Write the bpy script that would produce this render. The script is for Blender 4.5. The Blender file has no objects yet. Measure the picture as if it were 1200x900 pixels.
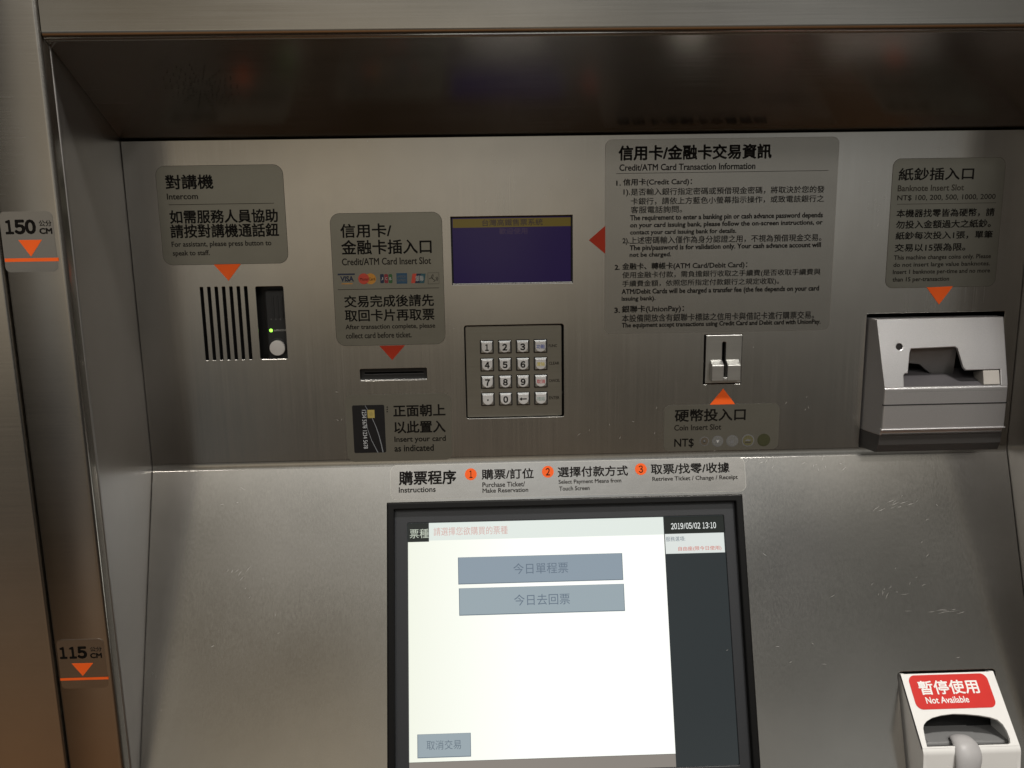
import bpy, bmesh, math, random
from math import sin, cos, pi, radians, atan, sqrt
from mathutils import Matrix, Vector
random.seed(7)
sc = bpy.context.scene
COL = sc.collection

# ------------------------------------------------------------------ camera
PITCH, YAW, ROLL = 0.1841, 0.0277, -0.0162
EYE = Vector((0.0, -0.6526, 1.5168))
FPX = 971.0                                   # focal length in photo pixels (1200 wide)
fw = Vector((sin(YAW)*cos(PITCH), cos(YAW)*cos(PITCH), -sin(PITCH)))
r0 = Vector((cos(YAW), -sin(YAW), 0.0)); u0 = r0.cross(fw)
RT = cos(ROLL)*r0 + sin(ROLL)*u0
UP = -sin(ROLL)*r0 + cos(ROLL)*u0
cam_d = bpy.data.cameras.new('camera')
cam = bpy.data.objects.new('camera', cam_d); COL.objects.link(cam)
cam_d.sensor_width = 36.0; cam_d.lens = FPX/1200*36
cam_d.clip_start = 0.01; cam_d.clip_end = 200
m3 = Matrix((RT, UP, -fw)).transposed()
cam.matrix_world = Matrix.Translation(EYE) @ m3.to_4x4()
sc.camera = cam

# ------------------------------------------------------------------ station light that the steel mirrors
w = bpy.data.worlds.new('World'); sc.world = w; w.use_nodes = True
nt = w.node_tree; nt.nodes.clear()
def N(t, tree, **kw):
    n = tree.nodes.new(t)
    for k, v in kw.items(): setattr(n, k, v)
    return n
out = N('ShaderNodeOutputWorld', nt); bg = N('ShaderNodeBackground', nt)
tc = N('ShaderNodeTexCoord', nt); sep = N('ShaderNodeSeparateXYZ', nt)
nt.links.new(tc.outputs['Generated'], sep.inputs[0])
mr = N('ShaderNodeMapRange', nt); mr.inputs['From Min'].default_value = -1
nt.links.new(sep.outputs['Z'], mr.inputs['Value'])
ramp = N('ShaderNodeValToRGB', nt)
WORLD_RAMP = [(0.0, (.010, .008, .006)), (.10, (.03, .018, .010)), (.21, (.185, .085, .034)), (.29, (.155, .098, .056)), (.365, (.062, .060, .054)),
              (.42, (.072, .068, .060)), (.455, (.17, .158, .138)), (.48, (.32, .30, .265)), (.522, (.44, .415, .37)), (.555, (.20, .182, .152)), (.60, (.185, .174, .152)), (.646, (.27, .26, .235)),
              (.671, (.42, .41, .385)), (.695, (.80, .79, .76)), (.727, (.95, .94, .91)), (.80, (.75, .73, .70)), (.88, (.45, .43, .40)), (1.0, (.32, .30, .27))]
el = ramp.color_ramp.elements
while len(el) < len(WORLD_RAMP): el.new(0.5)
for e, (p, c) in zip(el, WORLD_RAMP): e.position = p; e.color = (*c, 1)
nt.links.new(mr.outputs[0], ramp.inputs[0])
# soft random bright and dim patches, added for the steel to mirror
noi = N('ShaderNodeTexNoise', nt); noi.inputs['Scale'].default_value = 1.0; noi.inputs['Detail'].default_value = 3
wmp = N('ShaderNodeMapping', nt); wmp.inputs['Scale'].default_value = (5.5, 5.5, 3.0); wmp.inputs['Location'].default_value = (.4, 1.7, .2)
nt.links.new(tc.outputs['Generated'], wmp.inputs['Vector']); nt.links.new(wmp.outputs[0], noi.inputs['Vector'])
# random warm and cool tint, added to the mirrored surroundings
no2 = N('ShaderNodeTexNoise', nt); no2.inputs['Scale'].default_value = 2.6; no2.inputs['Detail'].default_value = 1.5
nt.links.new(tc.outputs['Generated'], no2.inputs['Vector'])
tint = N('ShaderNodeValToRGB', nt); tint.color_ramp.elements[0].position = .36; tint.color_ramp.elements[1].position = .64
tint.color_ramp.elements[0].color = (1.08, .99, .84, 1); tint.color_ramp.elements[1].color = (.93, 1.0, 1.08, 1)
nt.links.new(no2.outputs['Fac'], tint.inputs[0])
wcol = N('ShaderNodeMix', nt, data_type='RGBA', blend_type='MULTIPLY'); wcol.inputs['Factor'].default_value = 1
nt.links.new(ramp.outputs[0], wcol.inputs['A']); nt.links.new(tint.outputs[0], wcol.inputs['B'])
m2 = N('ShaderNodeMapRange', nt)
m2.inputs['From Min'].default_value = .3; m2.inputs['From Max'].default_value = .7
m2.inputs['To Min'].default_value = .42; m2.inputs['To Max'].default_value = 1.58
nt.links.new(noi.outputs['Fac'], m2.inputs['Value'])
# the hall is darker towards both sides, more so to the right of the machine
m4 = N('ShaderNodeMapRange', nt); m4.inputs['From Min'].default_value = -1
nt.links.new(sep.outputs['X'], m4.inputs['Value'])
def side_ramp(stops):
    r = N('ShaderNodeValToRGB', nt); es = r.color_ramp.elements
    while len(es) < len(stops): es.new(.5)
    for e, (p, v) in zip(es, stops): e.position = p; e.color = (v, v, v, 1)
    return r
r_mid = side_ramp([(0, .15), (.16, .18), (.235, .35), (.275, .72), (.34, 1.15), (.42, 1.0), (.50, 1.0), (.54, .95), (.64, .55), (.70, .56), (.76, .30), (.85, .2), (1.0, .15)])
r_out = side_ramp([(0, .15), (.16, .2), (.235, .38), (.27, .72), (.33, 1.0), (.42, 1.0), (.50, 1.05), (.58, .95), (.65, .85), (.70, 1.15), (.76, .40), (.85, .22), (1.0, .18)])
r_el = side_ramp([(0, 0), (.525, 0), (.56, 1), (.665, 1), (.70, 0), (1.0, 0)])
nt.links.new(m4.outputs[0], r_mid.inputs[0]); nt.links.new(m4.outputs[0], r_out.inputs[0]); nt.links.new(mr.outputs[0], r_el.inputs[0])
r4 = N('ShaderNodeMix', nt, data_type='FLOAT')
nt.links.new(r_el.outputs[0], r4.inputs[0]); nt.links.new(r_out.outputs[0], r4.inputs[2]); nt.links.new(r_mid.outputs[0], r4.inputs[3])
mm = N('ShaderNodeMath', nt, operation='MULTIPLY')
nt.links.new(m2.outputs[0], mm.inputs[0]); nt.links.new(r4.outputs[0], mm.inputs[1])
nt.links.new(wcol.outputs['Result'], bg.inputs['Color']); nt.links.new(mm.outputs[0], bg.inputs['Strength'])
nt.links.new(bg.outputs[0], out.inputs[0])

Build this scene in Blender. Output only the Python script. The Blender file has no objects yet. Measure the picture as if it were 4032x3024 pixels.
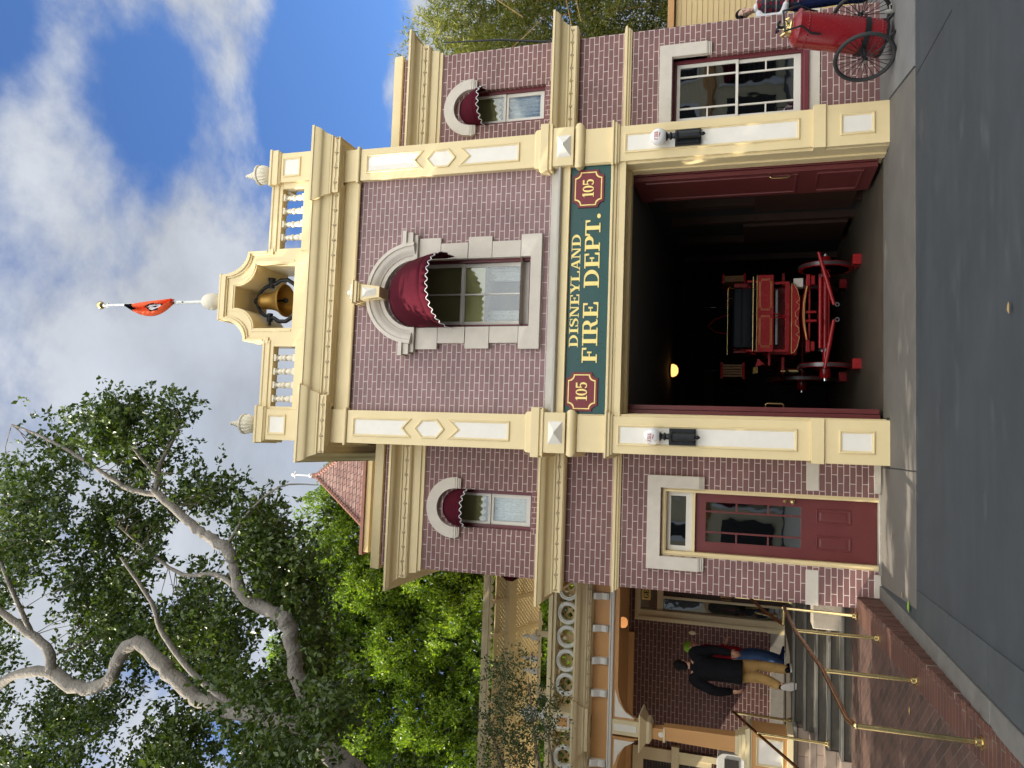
import bpy, bmesh, math, random
import numpy as np
from mathutils import Vector, Matrix
random.seed(7); RNG = np.random.default_rng(11)
SC = bpy.context.scene
COL = SC.collection
PI = math.pi

# ------------------------------------------------------------------ camera (the phone was held sideways)
yaw, pit, rol = math.radians(4.566), math.radians(17.367), math.radians(.7075)
fw = Vector((math.sin(yaw)*math.cos(pit), math.cos(yaw)*math.cos(pit), math.sin(pit)))
r0 = Vector((math.cos(yaw), -math.sin(yaw), 0)); u0 = r0.cross(fw)
rt = r0*math.cos(rol) + u0*math.sin(rol); up = -r0*math.sin(rol) + u0*math.cos(rol)
cd = bpy.data.cameras.new('camera'); cam = bpy.data.objects.new('camera', cd); COL.objects.link(cam)
cx, cy, cz = -up, rt, -fw
cam.matrix_world = Matrix(((cx.x, cy.x, cz.x, 0), (cx.y, cy.y, cz.y, -10.927), (cx.z, cy.z, cz.z, 1.7), (0, 0, 0, 1)))
cd.sensor_width = 36; cd.lens = 27.03; cd.clip_end = 2000; cd.clip_start = .05
SC.camera = cam

# ------------------------------------------------------------------ light
SUN_EL, SUN_AZ = math.radians(29), math.radians(260)          # azimuth: 0 = +Y, 90 = +X
sdir = Vector((math.sin(SUN_AZ)*math.cos(SUN_EL), math.cos(SUN_AZ)*math.cos(SUN_EL), math.sin(SUN_EL)))
sl = bpy.data.lights.new('sun', 'SUN'); sl.energy = 5.0; sl.angle = math.radians(.53); sl.color = (1, .9, .74)
so = bpy.data.objects.new('sun', sl); COL.objects.link(so)
so.rotation_euler = sdir.to_track_quat('Z', 'Y').to_euler(); so.location = sdir*40
SC.view_settings.view_transform = 'Standard'; SC.view_settings.look = 'None'
SC.view_settings.exposure = 1.17; SC.view_settings.gamma = 1
SC.render.engine = 'CYCLES'
SC.cycles.max_bounces = 8; SC.cycles.transparent_max_bounces = 16; SC.cycles.sample_clamp_indirect = 8

W = bpy.data.worlds.new('World'); SC.world = W; W.use_nodes = True
nt = W.node_tree; N = nt.nodes; L = nt.links; N.clear()
def nd(t, **k):
    n = N.new(t)
    for a, b in k.items(): setattr(n, a, b)
    return n
out = nd('ShaderNodeOutputWorld'); bg = nd('ShaderNodeBackground'); L.new(bg.outputs[0], out.inputs[0])
bg.inputs[1].default_value = .12
sky = nd('ShaderNodeTexSky', sky_type='NISHITA', sun_disc=False, sun_elevation=SUN_EL, sun_rotation=SUN_AZ, air_density=1.0, dust_density=.6, ozone_density=1.6)
tc = nd('ShaderNodeTexCoord')
sep = nd('ShaderNodeSeparateXYZ'); L.new(tc.outputs['Generated'], sep.inputs[0])
def math_n(op, a, b=None, clamp=False):
    n = nd('ShaderNodeMath', operation=op, use_clamp=clamp)
    for i, v in enumerate((a, b)):
        if v is None: continue
        if isinstance(v, (int, float)): n.inputs[i].default_value = v
        else: L.new(v, n.inputs[i])
    return n.outputs[0]
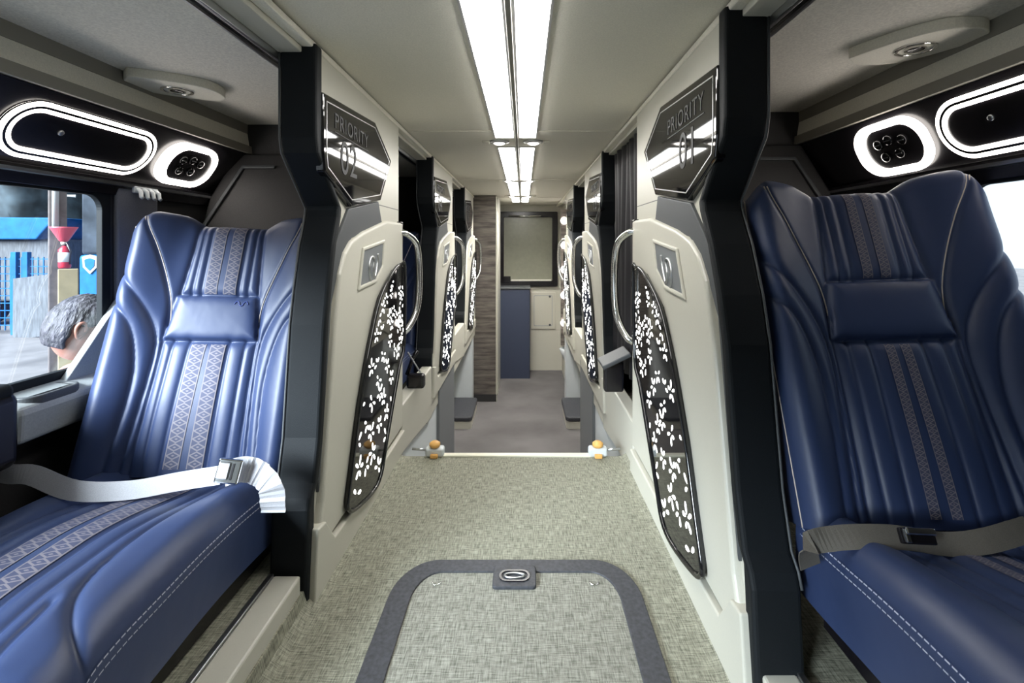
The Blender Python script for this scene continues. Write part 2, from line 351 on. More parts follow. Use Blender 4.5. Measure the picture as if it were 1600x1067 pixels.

## Aim of the exercise
Repeat the lines above exactly, beginning with the one containing "Build this scene" and finishing with the one containing "PI = math.pi". No pictures belong in the copy.

## Output of the task
Build this scene in Blender. Output only the Python script. The Blender file has no objects yet. Measure the picture as if it were 4032x3024 pixels.
import bpy, bmesh, math, random
import numpy as np
from mathutils import Vector, Matrix
random.seed(7); RNG = np.random.default_rng(11)
SC = bpy.context.scene
COL = SC.collection
PI = math.pi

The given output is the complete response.